For the moment we'll set aside the distinct and frightening, or at the very least unsettling, possibility of going to vote (or to monitor these elections) and not getting back alive. There's also issues of follow-up to this election including the presence of a now politically dominant Shi'a society in a sea of Sunni-dominant societies.
[Apparently Bush's Official Washington says it intends going to change all that. To change in fact the whole Mideast. On the brilliant Daily Show with Jon Stewart, investigative journalist Seymour Hersh said the Bush juggernaut ["Jagannatha"] is not interested in any news stories, any factual accounts, congressional questions/ [minority Democrat] condemnation, or any other criticism.]
The Bush part of Official Washington is on its own path for 4 more years.
Iraq causes some of us to think of the 'ghosts' of other recent (and far less bloody/chaotic) foreign (mostly not unilateral) military interventions and subsequent elections.
Like Bosnia 1997. Thanks to OSCE, this was my own introduction to life and work in eastern Bosnia: Zvornik, Bratunac and Srebrenica (and of course Sekovici [sheh kovee chee]) - the Bosnian Serb Republic, Republika Srpska.
After the Bosnian war and the rest of the break up of former Jugoslavija, some saw Bosnian Serbs as Bosnia's new ethnic underdog - or as being out of favour - since the forces purporting to represent them [Milosevic et al] had lost the war.
The thing to realise here is that the ethnic effect I'm talking about was/is not limited to a single country.
Bosnia was one thing.
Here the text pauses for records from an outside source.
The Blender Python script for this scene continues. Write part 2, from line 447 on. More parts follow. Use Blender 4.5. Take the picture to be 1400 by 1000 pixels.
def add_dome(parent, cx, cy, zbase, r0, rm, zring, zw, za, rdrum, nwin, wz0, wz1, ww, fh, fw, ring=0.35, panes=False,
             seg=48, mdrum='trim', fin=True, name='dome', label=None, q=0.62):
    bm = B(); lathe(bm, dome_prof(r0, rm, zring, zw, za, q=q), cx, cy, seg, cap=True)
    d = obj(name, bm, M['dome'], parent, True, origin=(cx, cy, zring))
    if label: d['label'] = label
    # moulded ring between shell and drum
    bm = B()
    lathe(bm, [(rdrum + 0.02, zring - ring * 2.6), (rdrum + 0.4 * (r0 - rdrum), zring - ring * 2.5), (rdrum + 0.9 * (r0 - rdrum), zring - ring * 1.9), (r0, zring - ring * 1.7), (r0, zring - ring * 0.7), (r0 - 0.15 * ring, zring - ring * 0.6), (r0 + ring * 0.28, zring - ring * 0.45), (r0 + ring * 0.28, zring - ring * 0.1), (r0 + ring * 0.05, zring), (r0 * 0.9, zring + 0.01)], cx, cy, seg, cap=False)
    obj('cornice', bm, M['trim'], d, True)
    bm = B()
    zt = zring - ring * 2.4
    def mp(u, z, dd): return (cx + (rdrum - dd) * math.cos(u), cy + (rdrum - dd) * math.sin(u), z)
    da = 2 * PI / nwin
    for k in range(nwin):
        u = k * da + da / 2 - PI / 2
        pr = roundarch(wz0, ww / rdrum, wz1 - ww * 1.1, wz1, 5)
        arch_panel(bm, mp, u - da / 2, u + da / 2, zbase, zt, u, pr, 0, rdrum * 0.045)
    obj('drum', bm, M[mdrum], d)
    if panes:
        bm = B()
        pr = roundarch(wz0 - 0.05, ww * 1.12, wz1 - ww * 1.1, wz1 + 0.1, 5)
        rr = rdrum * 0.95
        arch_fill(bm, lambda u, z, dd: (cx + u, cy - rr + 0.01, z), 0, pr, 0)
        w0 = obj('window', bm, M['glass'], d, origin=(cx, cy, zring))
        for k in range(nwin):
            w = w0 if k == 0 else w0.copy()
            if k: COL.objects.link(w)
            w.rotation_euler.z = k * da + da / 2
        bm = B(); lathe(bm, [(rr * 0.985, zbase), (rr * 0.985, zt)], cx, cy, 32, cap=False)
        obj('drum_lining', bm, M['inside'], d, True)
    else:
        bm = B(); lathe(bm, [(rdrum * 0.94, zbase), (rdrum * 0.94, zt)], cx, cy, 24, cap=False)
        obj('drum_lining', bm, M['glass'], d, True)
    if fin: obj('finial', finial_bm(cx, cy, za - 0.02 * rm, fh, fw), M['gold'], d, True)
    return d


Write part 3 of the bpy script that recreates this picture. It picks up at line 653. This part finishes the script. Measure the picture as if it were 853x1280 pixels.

So was Croatia. Then there was Kosovo.
I should say there is Kosova/o. "Kosova" in Albanian.
Kosova/o remains a province of Serbia and of 'remnant' Jugoslavija, which amounts to Serbia including Kosova/o + tiny Montenegro). [The international community still isn't sure what to do on the Kosovo/a final status either. With all eyes on Washington & Iraq time is running out for Kosovo/a's peaceful resolution.]
What's left of the Kosovar Serbs is now Kosova/Kosovo's largest ethnic minority.
(There are also major & even more disadvantaged Roma ["gypsy"] and related populations in Kosovo/a and throughout the Balkans.)
Check your news archives and elsewhere on the Kosovo Serb minority's (non)participation in elections there since 2000. Yes, I was there in the province's very first municipal election in 2000.
And now we have Iraq. Kurds seem thrilled to vote, as are most or many of the newly post-Saddam (a Sunni), liberated numerical majority Shi'a population.
With Sunnis as the majority in the region what of their minority in Iraq? Will the Sunni be the "Serbs" of Iraq?